Exercise prompt
Output the data exactly, with every line intact.

Material
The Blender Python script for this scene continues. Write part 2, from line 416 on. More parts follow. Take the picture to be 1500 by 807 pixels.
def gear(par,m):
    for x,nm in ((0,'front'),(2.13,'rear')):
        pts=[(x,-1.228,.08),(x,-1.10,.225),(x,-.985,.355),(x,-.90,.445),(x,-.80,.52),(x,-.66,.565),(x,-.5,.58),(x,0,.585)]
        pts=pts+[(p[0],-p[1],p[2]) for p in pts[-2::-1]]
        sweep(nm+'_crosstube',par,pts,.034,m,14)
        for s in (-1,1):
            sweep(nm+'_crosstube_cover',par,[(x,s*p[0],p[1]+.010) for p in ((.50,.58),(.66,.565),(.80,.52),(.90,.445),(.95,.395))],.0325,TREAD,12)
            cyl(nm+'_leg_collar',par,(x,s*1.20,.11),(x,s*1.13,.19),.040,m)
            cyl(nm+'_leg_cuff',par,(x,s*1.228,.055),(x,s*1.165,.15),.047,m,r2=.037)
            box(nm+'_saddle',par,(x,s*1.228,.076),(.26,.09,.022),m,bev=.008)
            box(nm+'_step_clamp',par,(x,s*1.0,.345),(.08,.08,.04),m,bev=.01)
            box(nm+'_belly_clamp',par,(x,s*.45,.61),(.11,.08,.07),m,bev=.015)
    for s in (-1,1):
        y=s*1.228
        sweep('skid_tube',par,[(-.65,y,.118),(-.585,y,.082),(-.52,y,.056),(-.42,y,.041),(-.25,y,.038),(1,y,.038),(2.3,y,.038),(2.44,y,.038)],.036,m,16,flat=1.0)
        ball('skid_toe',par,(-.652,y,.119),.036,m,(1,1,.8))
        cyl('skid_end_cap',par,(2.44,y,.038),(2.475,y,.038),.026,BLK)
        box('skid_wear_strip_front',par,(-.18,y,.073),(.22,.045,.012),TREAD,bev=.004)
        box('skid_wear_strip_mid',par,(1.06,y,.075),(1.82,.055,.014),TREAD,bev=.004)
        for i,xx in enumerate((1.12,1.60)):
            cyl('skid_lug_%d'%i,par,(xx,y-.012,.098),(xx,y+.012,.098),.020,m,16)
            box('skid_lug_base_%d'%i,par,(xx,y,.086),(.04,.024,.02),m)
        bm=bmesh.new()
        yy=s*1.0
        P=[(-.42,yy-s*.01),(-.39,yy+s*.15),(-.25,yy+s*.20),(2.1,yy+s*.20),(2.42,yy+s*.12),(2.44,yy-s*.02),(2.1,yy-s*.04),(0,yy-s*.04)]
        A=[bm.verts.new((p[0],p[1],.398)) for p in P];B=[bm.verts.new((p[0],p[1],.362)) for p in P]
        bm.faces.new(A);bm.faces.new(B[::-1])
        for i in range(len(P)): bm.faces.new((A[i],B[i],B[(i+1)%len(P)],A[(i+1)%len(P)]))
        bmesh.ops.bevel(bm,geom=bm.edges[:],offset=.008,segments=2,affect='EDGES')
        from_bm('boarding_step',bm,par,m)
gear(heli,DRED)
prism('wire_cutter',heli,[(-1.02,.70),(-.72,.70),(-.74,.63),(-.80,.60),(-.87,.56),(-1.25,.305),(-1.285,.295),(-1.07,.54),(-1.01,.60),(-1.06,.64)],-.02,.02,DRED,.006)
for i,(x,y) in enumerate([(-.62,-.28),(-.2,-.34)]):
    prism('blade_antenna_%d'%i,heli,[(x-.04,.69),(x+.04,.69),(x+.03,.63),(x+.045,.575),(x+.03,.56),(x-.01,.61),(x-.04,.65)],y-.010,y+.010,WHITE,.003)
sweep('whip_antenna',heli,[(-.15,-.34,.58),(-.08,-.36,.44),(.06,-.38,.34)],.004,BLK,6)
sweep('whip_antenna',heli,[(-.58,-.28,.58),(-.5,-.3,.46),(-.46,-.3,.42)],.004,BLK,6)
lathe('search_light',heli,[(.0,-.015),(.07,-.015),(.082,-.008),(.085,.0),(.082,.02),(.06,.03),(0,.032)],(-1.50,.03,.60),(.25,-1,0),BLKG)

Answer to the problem
The Blender Python script for this scene continues. Write part 2, from line 416 on. More parts follow. Take the picture to be 1500 by 807 pixels.
def gear(par,m):
    for x,nm in ((0,'front'),(2.13,'rear')):
        pts=[(x,-1.228,.08),(x,-1.10,.225),(x,-.985,.355),(x,-.90,.445),(x,-.80,.52),(x,-.66,.565),(x,-.5,.58),(x,0,.585)]
        pts=pts+[(p[0],-p[1],p[2]) for p in pts[-2::-1]]
        sweep(nm+'_crosstube',par,pts,.034,m,14)
        for s in (-1,1):
            sweep(nm+'_crosstube_cover',par,[(x,s*p[0],p[1]+.010) for p in ((.50,.58),(.66,.565),(.80,.52),(.90,.445),(.95,.395))],.0325,TREAD,12)
            cyl(nm+'_leg_collar',par,(x,s*1.20,.11),(x,s*1.13,.19),.040,m)
            cyl(nm+'_leg_cuff',par,(x,s*1.228,.055),(x,s*1.165,.15),.047,m,r2=.037)
            box(nm+'_saddle',par,(x,s*1.228,.076),(.26,.09,.022),m,bev=.008)
            box(nm+'_step_clamp',par,(x,s*1.0,.345),(.08,.08,.04),m,bev=.01)
            box(nm+'_belly_clamp',par,(x,s*.45,.61),(.11,.08,.07),m,bev=.015)
    for s in (-1,1):
        y=s*1.228
        sweep('skid_tube',par,[(-.65,y,.118),(-.585,y,.082),(-.52,y,.056),(-.42,y,.041),(-.25,y,.038),(1,y,.038),(2.3,y,.038),(2.44,y,.038)],.036,m,16,flat=1.0)
        ball('skid_toe',par,(-.652,y,.119),.036,m,(1,1,.8))
        cyl('skid_end_cap',par,(2.44,y,.038),(2.475,y,.038),.026,BLK)
        box('skid_wear_strip_front',par,(-.18,y,.073),(.22,.045,.012),TREAD,bev=.004)
        box('skid_wear_strip_mid',par,(1.06,y,.075),(1.82,.055,.014),TREAD,bev=.004)
        for i,xx in enumerate((1.12,1.60)):
            cyl('skid_lug_%d'%i,par,(xx,y-.012,.098),(xx,y+.012,.098),.020,m,16)
            box('skid_lug_base_%d'%i,par,(xx,y,.086),(.04,.024,.02),m)
        bm=bmesh.new()
        yy=s*1.0
        P=[(-.42,yy-s*.01),(-.39,yy+s*.15),(-.25,yy+s*.20),(2.1,yy+s*.20),(2.42,yy+s*.12),(2.44,yy-s*.02),(2.1,yy-s*.04),(0,yy-s*.04)]
        A=[bm.verts.new((p[0],p[1],.398)) for p in P];B=[bm.verts.new((p[0],p[1],.362)) for p in P]
        bm.faces.new(A);bm.faces.new(B[::-1])
        for i in range(len(P)): bm.faces.new((A[i],B[i],B[(i+1)%len(P)],A[(i+1)%len(P)]))
        bmesh.ops.bevel(bm,geom=bm.edges[:],offset=.008,segments=2,affect='EDGES')
        from_bm('boarding_step',bm,par,m)
gear(heli,DRED)
prism('wire_cutter',heli,[(-1.02,.70),(-.72,.70),(-.74,.63),(-.80,.60),(-.87,.56),(-1.25,.305),(-1.285,.295),(-1.07,.54),(-1.01,.60),(-1.06,.64)],-.02,.02,DRED,.006)
for i,(x,y) in enumerate([(-.62,-.28),(-.2,-.34)]):
    prism('blade_antenna_%d'%i,heli,[(x-.04,.69),(x+.04,.69),(x+.03,.63),(x+.045,.575),(x+.03,.56),(x-.01,.61),(x-.04,.65)],y-.010,y+.010,WHITE,.003)
sweep('whip_antenna',heli,[(-.15,-.34,.58),(-.08,-.36,.44),(.06,-.38,.34)],.004,BLK,6)
sweep('whip_antenna',heli,[(-.58,-.28,.58),(-.5,-.3,.46),(-.46,-.3,.42)],.004,BLK,6)
lathe('search_light',heli,[(.0,-.015),(.07,-.015),(.082,-.008),(.085,.0),(.082,.02),(.06,.03),(0,.032)],(-1.50,.03,.60),(.25,-1,0),BLKG)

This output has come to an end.